▸ **Dataset excerpt**
++++++++++
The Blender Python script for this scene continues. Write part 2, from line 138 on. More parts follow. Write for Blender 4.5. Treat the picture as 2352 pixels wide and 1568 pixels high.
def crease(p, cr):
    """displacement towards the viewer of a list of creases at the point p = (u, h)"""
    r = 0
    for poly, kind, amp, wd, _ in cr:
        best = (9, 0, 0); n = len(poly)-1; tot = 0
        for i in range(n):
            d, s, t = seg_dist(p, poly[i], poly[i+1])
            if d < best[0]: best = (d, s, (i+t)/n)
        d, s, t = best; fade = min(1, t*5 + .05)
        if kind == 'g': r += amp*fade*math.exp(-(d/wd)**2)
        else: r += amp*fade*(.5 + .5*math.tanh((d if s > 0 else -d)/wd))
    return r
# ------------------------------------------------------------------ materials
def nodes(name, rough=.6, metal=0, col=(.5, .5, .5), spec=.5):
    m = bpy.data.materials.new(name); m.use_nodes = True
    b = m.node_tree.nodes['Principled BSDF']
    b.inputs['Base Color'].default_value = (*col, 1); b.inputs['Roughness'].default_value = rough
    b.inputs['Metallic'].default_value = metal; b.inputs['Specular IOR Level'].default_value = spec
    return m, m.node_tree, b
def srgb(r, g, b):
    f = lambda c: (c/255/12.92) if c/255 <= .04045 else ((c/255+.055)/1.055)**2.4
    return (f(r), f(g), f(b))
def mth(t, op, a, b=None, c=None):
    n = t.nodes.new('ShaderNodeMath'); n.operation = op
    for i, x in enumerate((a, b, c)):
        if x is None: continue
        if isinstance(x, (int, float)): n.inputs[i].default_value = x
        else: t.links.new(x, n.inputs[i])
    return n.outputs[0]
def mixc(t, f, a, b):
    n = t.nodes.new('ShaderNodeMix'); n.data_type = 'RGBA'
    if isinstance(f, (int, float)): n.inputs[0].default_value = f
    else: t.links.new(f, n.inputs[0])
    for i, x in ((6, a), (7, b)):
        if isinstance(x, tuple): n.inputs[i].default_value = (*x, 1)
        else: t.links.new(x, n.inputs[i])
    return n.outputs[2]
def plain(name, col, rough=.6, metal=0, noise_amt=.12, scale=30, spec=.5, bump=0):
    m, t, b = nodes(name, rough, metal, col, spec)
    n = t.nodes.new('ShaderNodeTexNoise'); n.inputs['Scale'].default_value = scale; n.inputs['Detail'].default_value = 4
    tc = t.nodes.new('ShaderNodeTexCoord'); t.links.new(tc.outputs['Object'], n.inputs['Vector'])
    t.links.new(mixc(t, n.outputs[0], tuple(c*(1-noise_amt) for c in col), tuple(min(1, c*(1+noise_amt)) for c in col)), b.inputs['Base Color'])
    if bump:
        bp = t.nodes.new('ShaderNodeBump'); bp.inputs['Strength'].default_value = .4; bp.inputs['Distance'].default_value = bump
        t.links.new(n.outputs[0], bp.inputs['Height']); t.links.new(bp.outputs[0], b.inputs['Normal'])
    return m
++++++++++
▸ **Task requirements**
Give the listing again, word for word.

▸ **Solution for this task**
The Blender Python script for this scene continues. Write part 2, from line 138 on. More parts follow. Write for Blender 4.5. Treat the picture as 2352 pixels wide and 1568 pixels high.
def crease(p, cr):
    """displacement towards the viewer of a list of creases at the point p = (u, h)"""
    r = 0
    for poly, kind, amp, wd, _ in cr:
        best = (9, 0, 0); n = len(poly)-1; tot = 0
        for i in range(n):
            d, s, t = seg_dist(p, poly[i], poly[i+1])
            if d < best[0]: best = (d, s, (i+t)/n)
        d, s, t = best; fade = min(1, t*5 + .05)
        if kind == 'g': r += amp*fade*math.exp(-(d/wd)**2)
        else: r += amp*fade*(.5 + .5*math.tanh((d if s > 0 else -d)/wd))
    return r
# ------------------------------------------------------------------ materials
def nodes(name, rough=.6, metal=0, col=(.5, .5, .5), spec=.5):
    m = bpy.data.materials.new(name); m.use_nodes = True
    b = m.node_tree.nodes['Principled BSDF']
    b.inputs['Base Color'].default_value = (*col, 1); b.inputs['Roughness'].default_value = rough
    b.inputs['Metallic'].default_value = metal; b.inputs['Specular IOR Level'].default_value = spec
    return m, m.node_tree, b
def srgb(r, g, b):
    f = lambda c: (c/255/12.92) if c/255 <= .04045 else ((c/255+.055)/1.055)**2.4
    return (f(r), f(g), f(b))
def mth(t, op, a, b=None, c=None):
    n = t.nodes.new('ShaderNodeMath'); n.operation = op
    for i, x in enumerate((a, b, c)):
        if x is None: continue
        if isinstance(x, (int, float)): n.inputs[i].default_value = x
        else: t.links.new(x, n.inputs[i])
    return n.outputs[0]
def mixc(t, f, a, b):
    n = t.nodes.new('ShaderNodeMix'); n.data_type = 'RGBA'
    if isinstance(f, (int, float)): n.inputs[0].default_value = f
    else: t.links.new(f, n.inputs[0])
    for i, x in ((6, a), (7, b)):
        if isinstance(x, tuple): n.inputs[i].default_value = (*x, 1)
        else: t.links.new(x, n.inputs[i])
    return n.outputs[2]
def plain(name, col, rough=.6, metal=0, noise_amt=.12, scale=30, spec=.5, bump=0):
    m, t, b = nodes(name, rough, metal, col, spec)
    n = t.nodes.new('ShaderNodeTexNoise'); n.inputs['Scale'].default_value = scale; n.inputs['Detail'].default_value = 4
    tc = t.nodes.new('ShaderNodeTexCoord'); t.links.new(tc.outputs['Object'], n.inputs['Vector'])
    t.links.new(mixc(t, n.outputs[0], tuple(c*(1-noise_amt) for c in col), tuple(min(1, c*(1+noise_amt)) for c in col)), b.inputs['Base Color'])
    if bump:
        bp = t.nodes.new('ShaderNodeBump'); bp.inputs['Strength'].default_value = .4; bp.inputs['Distance'].default_value = bump
        t.links.new(n.outputs[0], bp.inputs['Height']); t.links.new(bp.outputs[0], b.inputs['Normal'])
    return m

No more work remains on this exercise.